The Texas Senate adopted the conference committee report on Senate Bill 29 72, a measure setting time, place and manner rules for expressive activities at public institutions of higher education, with Senator Brandon Creighton moving adoption. The measure passed on the floor by a vote of 22 ayes to 9 nays.
The conference committee report modifies how universities may manage protests and expressive activities. It expands the definition of who may be treated as part of the “university community” to include current and former students, faculty and staff, and clarifies that campus leaders may designate appropriate public fora. The report also restored a content‑neutral requirement previously intended to ensure restrictions apply equally regardless of viewpoint.

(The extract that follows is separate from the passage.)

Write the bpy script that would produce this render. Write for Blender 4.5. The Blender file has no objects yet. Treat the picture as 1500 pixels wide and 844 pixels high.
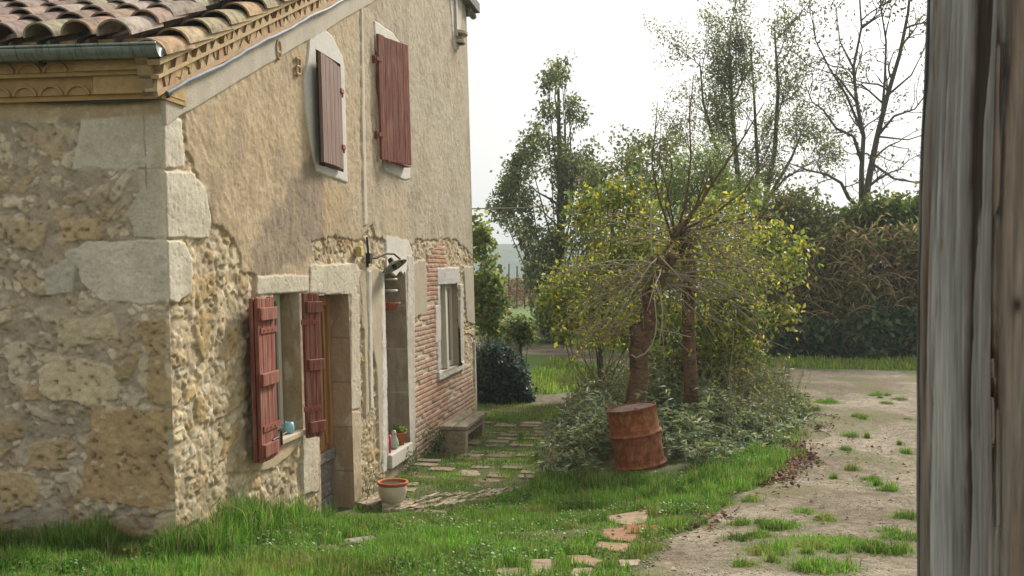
import bpy, math, random
import numpy as np
from mathutils import Vector, Matrix
random.seed(7); np.random.seed(7)
R = math.radians
sc = bpy.context.scene

# ------------------------------------------------------------------ camera, sky, sun, exposure
EYE = 2.35
PITCH = math.atan(22/1500)
camd = bpy.data.cameras.new('camera'); cam = bpy.data.objects.new('camera', camd)
sc.collection.objects.link(cam); sc.camera = cam
cam.location = (0, 0, EYE); cam.rotation_euler = (math.pi/2 - PITCH, 0, 0)
camd.sensor_width = 36; camd.lens = 36; camd.clip_end = 3000; camd.clip_start = 0.05
camd.dof.use_dof = True; camd.dof.focus_distance = 10.5; camd.dof.aperture_fstop = 16.0
SUN_AZ, SUN_EL = 30, 36            # azimuth to the right of straight ahead
w = bpy.data.worlds.new('World'); sc.world = w; w.use_nodes = True
nt = w.node_tree; nt.nodes.clear()
sky = nt.nodes.new('ShaderNodeTexSky'); sky.sky_type = 'NISHITA'; sky.sun_disc = False
sky.sun_elevation = R(SUN_EL); sky.sun_rotation = R(SUN_AZ)
sky.air_density = 1.0; sky.dust_density = 6.0; sky.ozone_density = 1.0; sky.altitude = 100
hs = nt.nodes.new('ShaderNodeHueSaturation'); hs.inputs['Saturation'].default_value = 0.10
cl = nt.nodes.new('ShaderNodeMix'); cl.data_type = 'RGBA'; cl.inputs[0].default_value = .65; cl.inputs[7].default_value = (5.9, 5.8, 5.5, 1)   # even high cloud over the blue
bg = nt.nodes.new('ShaderNodeBackground'); bg.inputs['Strength'].default_value = 0.12
ow = nt.nodes.new('ShaderNodeOutputWorld')
nt.links.new(sky.outputs[0], hs.inputs['Color']); nt.links.new(hs.outputs[0], cl.inputs[6])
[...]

Senator Creighton described compromises in the report: it extended statutory protections to a broader group of “university community” members and reverted a house change that removed the Senate’s time‑based restriction. On campus noise and housing proximity, the conference report returned language to the Senate version that restricts expressive activities on campus between certain hours and retains a mechanism for distance protection from residential housing.

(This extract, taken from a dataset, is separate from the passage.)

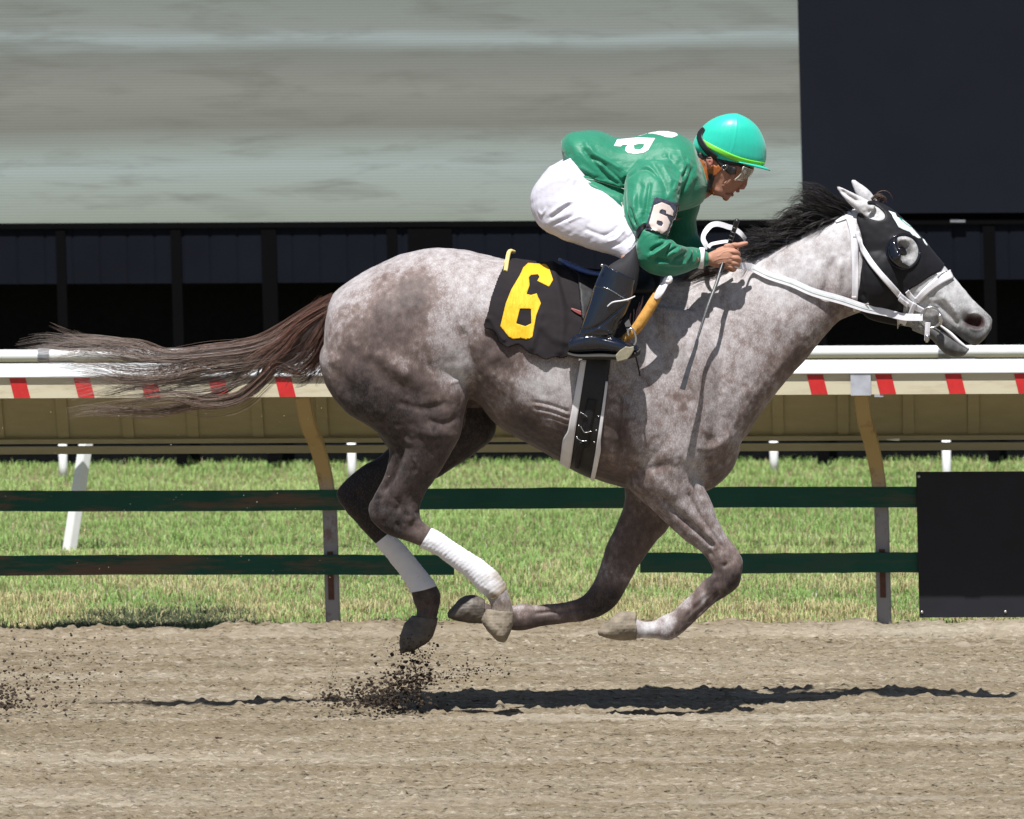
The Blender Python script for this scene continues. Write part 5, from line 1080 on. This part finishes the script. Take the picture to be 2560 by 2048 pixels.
skirt = [(1430,420,1430,436,-.10,.06),(1470,440,1462,490,-.14,.05),(1520,470,1510,506,-.165,.04),(1565,490,1556,540,-.175,.04),(1590,520,1576,562,-.16,.05)]
jer = voxel([loft(tors, 34, 6), loft(slv_n, 26, 6), loft(slv_f, 22, 6), loft(skirt, 18, 5)], .0045, 'silks', M_green, jk, 7, .5)
sculpt(jer, [
 (z3([(850,760),(850,715),(900,680),(1000,632),(1060,640),(1120,695)]), 4, -.012), (z3([(860,700),(1000,615),(1080,625)]), 9, .007), (z3([(845,760),(850,900),(880,1040),(940,1150)]), 5, -.016), (z3([(900,760),(900,900),(930,1050)]), 14, .006),
 (z3([(440,700),(620,730),(850,800)]), 4, -.010), (z3([(440,685),(620,712),(840,778)]), 4, .006), (z3([(470,760),(560,800),(680,870),(800,950)]), 7, -.006),
 (z3([(400,380),(390,460),(420,560)]), 8, -.006), (z3([(500,440),(560,520),(640,620),(760,740)]), 6, -.008), (z3([(560,420),(600,500),(700,560),(840,640)]), 6, .006), (z3([(560,520),(640,560),(720,620)]), 5, -.006), (z3([(460,600),(540,640),(640,700)]), 6, .006),
 (z3([(640,580),(720,640),(820,740)]), 4, .006), (z3([(680,600),(760,670),(840,740)]), 4, -.007), (z3([(480,350),(540,420),(520,500)]), 7, .004), (z3([(640,360),(740,400),(860,400)]), 10, -.004),
 (z3([(1060,560),(1120,640),(1180,760),(1200,860)]), 7, -.007), (z3([(1120,560),(1200,660),(1250,780)]), 7, .006), (z3([(1200,480),(1240,600),(1300,680)]), 6, -.006), (z3([(1290,440),(1330,540),(1400,620)]), 5, .005), (z3([(1340,520),(1360,600),(1330,700)]), 4, -.006),
 (z3([(1380,560),(1300,680),(1250,820)]), 5, .006), (z3([(1410,600),(1360,740),(1280,860)]), 5, -.008), (z3([(1440,680),(1420,820),(1360,960)]), 9, -.006), (z3([(1230,700),(1290,740),(1340,720)]), 4, .004),
 (z3([(1000,720),(960,860),(980,980)]), 8, -.005), (z3([(1060,720),(1040,860),(1020,1000),(1000,1080)]), 5, -.007), (z3([(940,800),(930,940),(960,1080)]), 6, .005), (z3([(900,1000),(950,1100),(960,1160)]), 4, -.006),
 (za([(140,290),(190,480),(210,640)]), 2.5, -.007), (za([(370,380),(380,520),(400,620)]), 3, -.008), (za([(320,480),(340,600),(380,660)]), 2.5, -.005), (za([(60,300),(100,500),(220,760)]), 4, .004),
 (za([(500,1180),(600,1090),(720,1030),(840,950)]), 3.4, -.011), (za([(500,1260),(640,1180),(800,1070),(920,960)]), 3.4, .009), (za([(820,1240),(900,1170),(1000,1100),(1080,1080)]), 3, -.010), (za([(830,1220),(860,1130),(960,960)]), 3, -.006),
 (za([(960,1360),(1060,1270),(1180,1200),(1230,1150)]), 3.2, -.010), (za([(960,1220),(1040,1160),(1110,1080)]), 3, .008), (za([(620,1385),(860,1400),(1060,1420),(1230,1380)]), 3.6, .010), (za([(600,1330),(760,1330),(920,1360)]), 4, -.009), (za([(1100,1420),(1220,1330),(1300,1220),(1300,1120)]), 3.4, .008),
 (za([(1230,1400),(1290,1300),(1330,1180)]), 2.6, -.007), (za([(1340,1430),(1400,1300),(1410,1150)]), 3, .006), (za([(1440,1420),(1460,1280),(1440,1140)]), 2.4, -.006), (za([(660,920),(760,890),(860,900)]), 3.5, -.007), (za([(600,1450),(900,1490),(1200,1480)]), 5, -.005),
 (za([(350,860),(290,1000),(270,1160)]), 6, .005), (za([(700,1240),(640,1320),(560,1400)]), 4, -.005), (za([(330,700),(420,700),(560,720)]), 5, -.012), (za([(640,760),(760,830),(860,880)]), 3, -.008),
], 1.45)
V = mverts(jer.data); N = mnorms(jer.data); P = proj(V); up_m = np.exp(-(segdist(P, z3([(1180,560),(1400,640)]))[0]/28)**2)
V = V+N*(.0022*vnoise(V*np.array([1, 1, 1.5]), 14, 3)+.0030*up_m*vnoise(V, 55, 7))[:, None]; setverts(jer, V)
jer['label'] = 'green long sleeved silks with white letters on the back'
BS = bvh_of(jer)
M_wh = simple('white_applique', (.78, .77, .77), .6, var=.04)
patch('letter', z3([(790,388),(960,372),(1100,378),(1075,420),(1045,475),(1000,500),(940,507),(880,500),(856,480),(860,452),(880,432),(838,430),(820,446),(764,441)]), BS, .0015, M_wh, jer, 3, holes=[z3([(925,436),(965,424),(1012,426),(1003,452),(975,472),(932,470)])], thick=.001)
patch('letter', z3([(955,358),(1010,342),(1080,340),(1140,352),(1190,370),(1240,374),(1285,356),(1275,338),(1230,320),(1160,312),(1105,320),(1060,334),(1000,338)]), BS, .0015, M_wh, jer, 3, thick=.001, Yf=-.02)
M_pipe = simple('white_piping', (.62, .62, .56), .6); ribbon(z3([(440,693),(520,706),(620,722),(740,758),(850,790)]), 1.8, BS, .002, 'piping', M_pipe, jer, thick=.001, n=2)
ribbon(z3([(826,900),(840,960),(852,1010)]), 2.5, BS, .002, 'piping', M_pipe, jer, thick=.001, n=2)
# cuff band, collar, arm number
def cuffring(px0, py0, px1, py1, Y, d, w_, name, mat): 
    a = W(px0, py0, Y); c = W(px1, py1, Y); C_ = (a+c)/2; H = (c-a)/2; ax = np.array([H[2], 0, -H[0]]); ax /= np.linalg.norm(ax); V = []; Fc = []
    for s in (-.5, -.3, .3, .5):
        for k in range(28): t = 2*math.pi*k/28; V.append(C_+H*math.cos(t)*(1.0 if abs(s) < .4 else .96)+np.array([0, d*math.sin(t), 0])*(1 if abs(s) < .4 else .96)+ax*w_*s)
    for r_ in range(3):
        for k in range(28): Fc.append((r_*28+k, r_*28+(k+1) % 28, (r_+1)*28+(k+1) % 28, (r_+1)*28+k))
    return obj(name, V, Fc, mat, jer)
o = cuffring(1755, 620, 1751, 671, -.172, .041, .022, 'cuff_band', M_wh); solid(o, .002)
o = patch('arm_number_panel', za([(600,110),(1040,235),(1035,300),(860,860),(620,800),(420,752)]), BS, .010, simple('clear_vinyl_black', (.05, .05, .07), .18, var=.6, vs=60, coat=.5), jer, 3, thick=.002)
BP = bvh_of(o); M_beige = simple('beige_number', (.62, .52, .48), .45, var=.05)
patch('number_six', za([(740,205),(890,268),(972,380),(950,475),(826,432),(822,372),(745,345),(705,365),(690,420),(840,482),(902,610),(842,752),(742,822),(560,750),(488,620),(585,268)]), BP, .002, M_beige, o, 2, holes=[za([(650,565),(740,580),(766,620),(738,672),(680,662),(636,622)])], thick=.001)
ribbon(za([(240,900),(330,720),(430,650),(560,690)]), [12,14,10,8], BS, .004, 'arm_strap', M_hood, jer, thick=.002)
patch('emblem', za([(935,490),(1140,515),(1060,555),(940,560)]), BS, .002, simple('dull_pink', (.25, .19, .17), .6), jer, 3, thick=.001)
# --- breeches
b = NB('white_breeches'); b.set(color=b.mix(b.noise(5, 3), (.60, .585, .67), (.65, .64, .71)), rough=.5, spec=.3); b.bump(b.noise(12, 4, .6, b.coord((1, 1, 2), (0, -.6, 0)), .8), .2, .01); M_br = b.m
def leg(sg): return loft([(1440,385,1372,420,sg*.05,.10),(1460,415,1334,470,sg*.08,.125),(1480,440,1328,520,sg*.10,.125),(1500,462,1350,566,sg*.135,.115),(1530,490,1400,596,sg*.18,.10),(1560,522,1462,618,sg*.22,.088),(1588,562,1518,634,sg*.26,.075),(1596,600,1548,645,sg*.29,.062),(1592,630,1560,650,sg*.305,.054),(1588,642,1562,655,sg*.312,.046)], 28, 6)
br_ = voxel([leg(-1), leg(1)], .0048, 'breeches', M_br, jk, 7, .5)
sculpt(br_, [(z3([(150,960),(180,1000),(210,950)]), 2.5, 0.0068), (z3([(220,1040),(340,960),(420,900)]), 5, -0.0085), (z3([(260,1080),(380,1030),(440,1010)]), 4, -0.0085), (z3([(240,1010),(330,930),(440,880)]), 5, 0.0068), (z3([(380,1060),(470,1020),(520,1010)]), 4, 0.0068),
 (z3([(440,700),(470,800),(540,880)]), 10, -0.0102), (z3([(660,1180),(760,1130),(800,1080)]), 4, -0.0085), (z3([(700,1220),(780,1200),(860,1120)]), 4, 0.0085), (z3([(730,1260),(820,1230),(900,1160)]), 4, -0.0085), (z3([(780,1000),(820,1080),(860,1180)]), 4, 0.0068),
 (z3([(860,1240),(900,1180),(930,1140)]), 3, -0.0102), (z3([(880,1290),(920,1230),(940,1190)]), 3, 0.0085), (z3([(520,1110),(620,1150),(700,1170)]), 5, -0.0051), (z3([(200,740),(300,700),(360,700)]), 8, 0.0051), (z3([(540,1080),(535,1160),(540,1230)]), 1.5, -0.0026)])
V = mverts(br_.data); N = mnorms(br_.data); Q = V@np.array([[.8, 0, -.6], [0, 1, 0], [.6, 0, .8]]); setverts(br_, V+N*(.0035*vnoise(Q*np.array([1, 1, 3.0]), 9, 3)+.0012*vnoise(Q*np.array([1, 1, 3]), 24, 5))[:, None])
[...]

Senator Roland Gutierrez (questioning) and Senator José Menéndez (floor questioning) sought clarifications about who counts as a member of the university community and whether the bill preserves viewpoint neutrality. Creighton said the conferees restored the content‑neutral language and emphasized the bill’s intent to balance First Amendment protections with campus safety and academic operations.

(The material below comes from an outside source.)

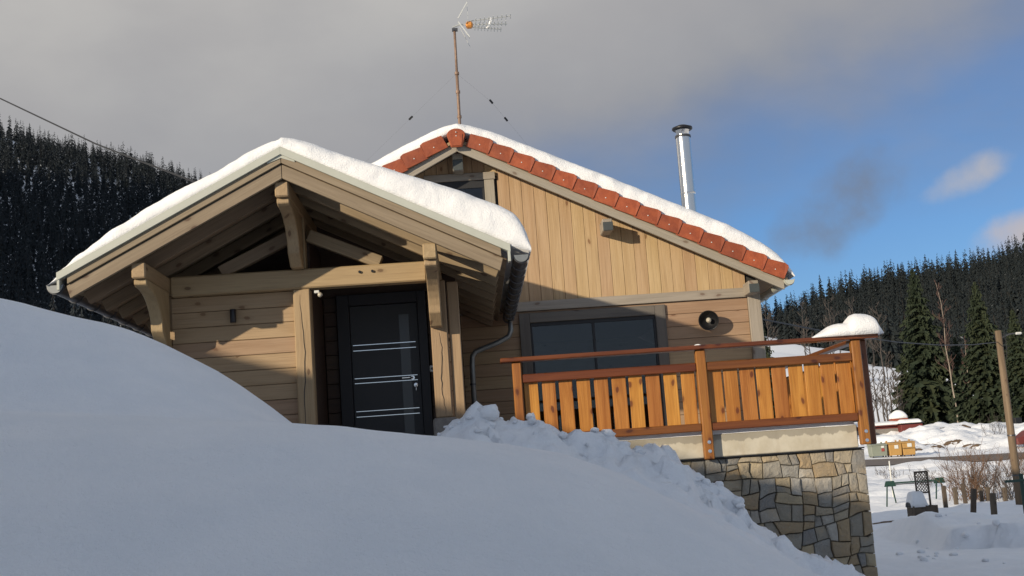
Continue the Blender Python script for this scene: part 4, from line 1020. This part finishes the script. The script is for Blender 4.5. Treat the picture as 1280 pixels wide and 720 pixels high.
def place_trees(region, n, mind, hrange, crowns, labelf, group, matl, nind, name, skip=None, seed=1, maxl=60000):
    r = np.random.RandomState(seed); pts = []
    cell = {}
    CX, CY = region(r, n*6)
    if skip: kp = ~skip(CX, CY); CX, CY = CX[kp], CY[kp]
    for x, y in zip(CX.tolist(), CY.tolist()):
        if len(pts) >= n: break
        k = (int(x/mind), int(y/mind)); ok = True
        for a in (-1, 0, 1):
            for b in (-1, 0, 1):
                for q in cell.get((k[0]+a, k[1]+b), ()):
                    if (q[0]-x)**2+(q[1]-y)**2 < mind*mind: ok = False
        if not ok: continue
        cell.setdefault(k, []).append((x, y)); pts.append((x, y))
    P = np.array(pts); Z = H(P[:, 0], P[:, 1]); h = r.uniform(*hrange, len(P))
    h *= 1-.25*(r.rand(len(P)) < .3)
    if skip is None: pass
    vis = score_visible(P, Z, h); order = np.argsort(-vis)
    for q in order[:nind]:
        x, y = P[q]; lab = labelf(x, y)
        t_ = thing(name, (x, y, Z[q]), lab, 'tree', group); t_.rotation_euler = (0, 0, r.uniform(0, 6.28)); s_ = h[q]; w = s_*r.uniform(.85, 1.15); t_.scale = (w, w, s_)
        for me in (trunkM, crowns[r.randint(len(crowns))]):
            o = bpy.data.objects.new(me.name, me); COL.objects.link(o); o.parent = t_
    Vs, Fs, off = [], [], 0
    for q in order[nind:]:
        V, F = lodL[r.randint(len(lodL))]; a = r.uniform(0, 6.28); c_, s_ = math.cos(a), math.sin(a); w = h[q]*r.uniform(.85, 1.2)
        X = (V[:, 0]*c_-V[:, 1]*s_)*w+P[q, 0]; Y = (V[:, 0]*s_+V[:, 1]*c_)*w+P[q, 1]; Vs.append(np.stack([X, Y, V[:, 2]*h[q]+Z[q]], -1)); Fs.append(F+off); off += len(V)
    if Vs:
        o = put(bpy.data.objects.new(group.split(' ')[0]+'_forest', fast_mesh('forest', np.vstack(Vs), np.vstack(Fs), matl)))
        o.name = 'spruce_forest'; tag(o, kind='stuff', label='dense far spruce forest filling the '+('left' if x < 0 else 'right')+' hillside', cat='forest')
def score_visible(P, Z, h):
    """how large a tree shows: near ones and ones standing free against the sky score high"""
    a = np.arctan2(P[:, 0], P[:, 1]); d = np.hypot(P[:, 0], P[:, 1]); e = (Z+h)/d; size = h/d
    ao = np.round(a/.006).astype(int); best = {}
    for i in np.argsort(d):
        k = ao[i]; b = best.get(k, -9); best[k] = max(b, e[i]); size[i] *= np.clip((e[i]-b)/(h[i]/d[i])*1.5, .02, 1)
    inview = ((a > -.385) & (a < -.205)) | ((a > .215) & (a < .45))
    return size*np.where(inview, 1, .05)
def regL(r, n):
    y = 190+r.rand(n)**.8*760; a = -.44+.28*r.rand(n); return a*y, y
def regR(r, n):
    y = 250+r.rand(n)**.7*510; a = .17+.31*r.rand(n); return a*y, y
def clearing(x, y):
    # open snowy meadow with a few bare trees, low on the right-hand hill
    return ((y < 330) & (x < 84)) | ((y < 560) & (x < 122+.05*(y-330)+10*np.sin(y*.05)))
place_trees(regL, 4300, 4.6, (11, 21), crownL, lambda x, y: 'dark frosted spruce standing in the forest on the left hillside', 'spruces on the left hillside', M_FIRL, 150, 'spruce_tree', seed=3)
place_trees(regR, 3600, 4.3, (11, 20), crownR, lambda x, y: 'dark spruce standing in the forest on the right hillside', 'spruces on the right hillside', M_FIRR, 150, 'spruce_tree', clearing, seed=4)

def near_spruce(px, pytop, pybase, Y, label, seed, R0=.16, gap=.12, dark=None):
    b = at(px, pybase, Y); b.z = gz(b.x, Y); t_ = at(px, pytop, Y); hgt = t_.z-b.z
    T = thing('spruce_tree', (b.x, b.y, b.z), label, 'tree', 'spruces standing beyond the road')
    V, F = conifer_arrays(seed, 64, 17, 5, .42, R0, gap=gap, ragged=.36)
    V = V*hgt; o = bpy.data.objects.new('crown', fast_mesh('crown', V, F, M_FIRN)); COL.objects.link(o); o.parent = T
    o = bpy.data.objects.new('trunk', fast_mesh('trunk', TV*np.array([hgt*1.2, hgt*1.2, hgt]), TF, M_BARK)); COL.objects.link(o); o.parent = T
    T.rotation_euler = (0, 0, seed*.7); return T
near_spruce(1163, 334, 530, 150, 'tall dark spruce left of the two slim bare birches beyond the road', 501, .235)
near_spruce(1240, 350, 530, 140, 'tall olive spruce right behind the wooden utility pole', 502, .25)
near_spruce(1283, 385, 528, 132, 'spruce cut off by the right edge of the photo beyond the road', 503, .25)
near_spruce(1206, 420, 528, 158, 'shorter spruce between the two tall ones beyond the road', 504, .23)
near_spruce(1135, 452, 520, 172, 'small spruce at the left foot of the tallest dark spruce', 505, .25)
near_spruce(958, 405, 470, 118, 'spruce tip showing just beside the right house corner', 506, .2)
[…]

Senator Eckhardt asked whether the law provides a proactive or post‑event mechanism for student groups to challenge time, place, and manner restrictions; Creighton responded the bill does not create a statutory pre‑approval challenge process and leaves local campus procedures to handle appeals and disputes.
The conference committee report passed on the floor by a 22–9 roll call. The measure’s authors said it preserves free‑speech protections while giving campus leaders discretion to designate appropriate public fora and to manage disruptions to academic operations.
What happens next: With the conference committee report adopted, implementing guidance and campus policies will determine how universities operationalize the bill’s time‑place‑manner framework.